Though we had success in the above experiment, still there are a few limitations that might be a deal-breaker for few use cases. Those are:

  • The Amazon SQS queue must be in the same AWS Region as your Amazon S3 bucket (mention).
  • Enabling notifications is a bucket-level operation and notifications need to be enabled for each bucket separately, though events can be published on a single queue (mention).
  • After you create or change the bucket notification configuration, it usually takes about five minutes for the changes to take effect (mention).
  • When notification is first enabled or notification configuration gets changed, a S3:TestEvent Occurs.
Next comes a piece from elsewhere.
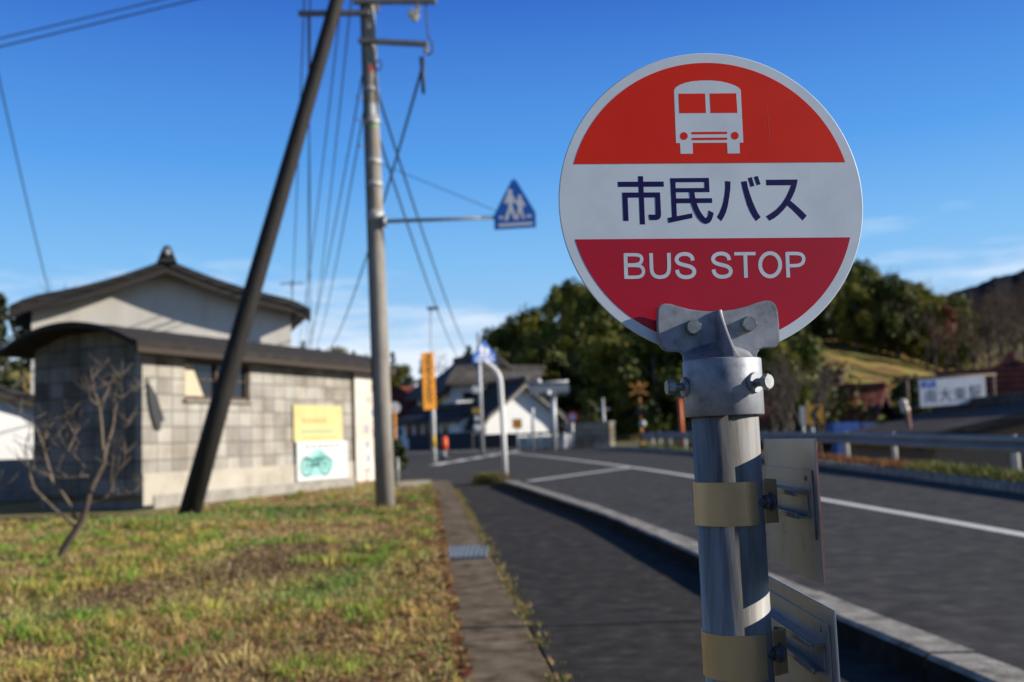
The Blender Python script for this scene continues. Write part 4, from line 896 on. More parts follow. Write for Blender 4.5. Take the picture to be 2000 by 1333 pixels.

If use case forces to change configuration very frequently then additional changes in consumer is required to skip these messages (mention).
  • Event notifications aren’t guaranteed to arrive in the same order that the events occurred. However, notifications from events that create objects (PUTs) and delete objects containing a sequencer. It can be used to determine the order of events for a given object key. If you compare the sequencer strings from two event notifications on the same object key, the event notification with the greater sequencer the hexadecimal value is the event that occurred later.
  • Across events for different buckets or objects within a bucket, the sequencer value should not be considered useful for ordering comparisons (Check this stackoverflow answer).
  • If you’re using event notifications to maintain a separate database or index of your Amazon S3 objects, AWS recommends that you compare and store the sequencer values as you process each event notification.
  • Each 64 KB chunk of a payload is billed as 1 request (for example, an API action with a 256 KB payload is billed as 4 requests)
  • Every Amazon SQS action counts as a request. The GET per-request charge is the charge for handling the actual request for the file (checking whether it exists, checking permissions, fetching it from storage, and preparing to return it to the requester), each time it is downloaded. The data transfer charge is for the actual transfer of the file’s contents from S3 to the requester, over the Internet, each time it is downloaded. If you include a link to a file on your site but the user doesn’t download it and the browser doesn’t load it to automatically play, or pre-load it, or something like that, S3 would not know anything about that, so you wouldn’t be billed. That’s also true if you are using pre-signed URLs — those don’t result in any billing unless they’re actually used, because they’re generated on your server.

Conclusion

Though there are a few limitations for some use cases when you want to take it to production, but the experiment is successful. I will list down what I did achieve:

  • The overall speed of file exploration by data engineers and stewards increased upto 1.5x, as the listing was easy for them and they can group files on the basis of regex pattern which is not very easy in the case of direct S3 exploration (Read more about data Engineer vs Data Stewards here).
  • The overall speed of parsing files increased by 2.5x , as the listing can be avoided during parsing and parsers can be scaled by pre-determined scaling factor (on the basis of #files).
  • Better Data Democratization for the organization by enabling rich searching over data.
  • … and many more.

[Writers Corner]

Data Platform and analytics is a basic entity not only for IT but also for non-IT companies and object storage is one of the most common attributes of a Data Platform. Keeping object storage healthy(un-messy) should be taken care with the highest priority.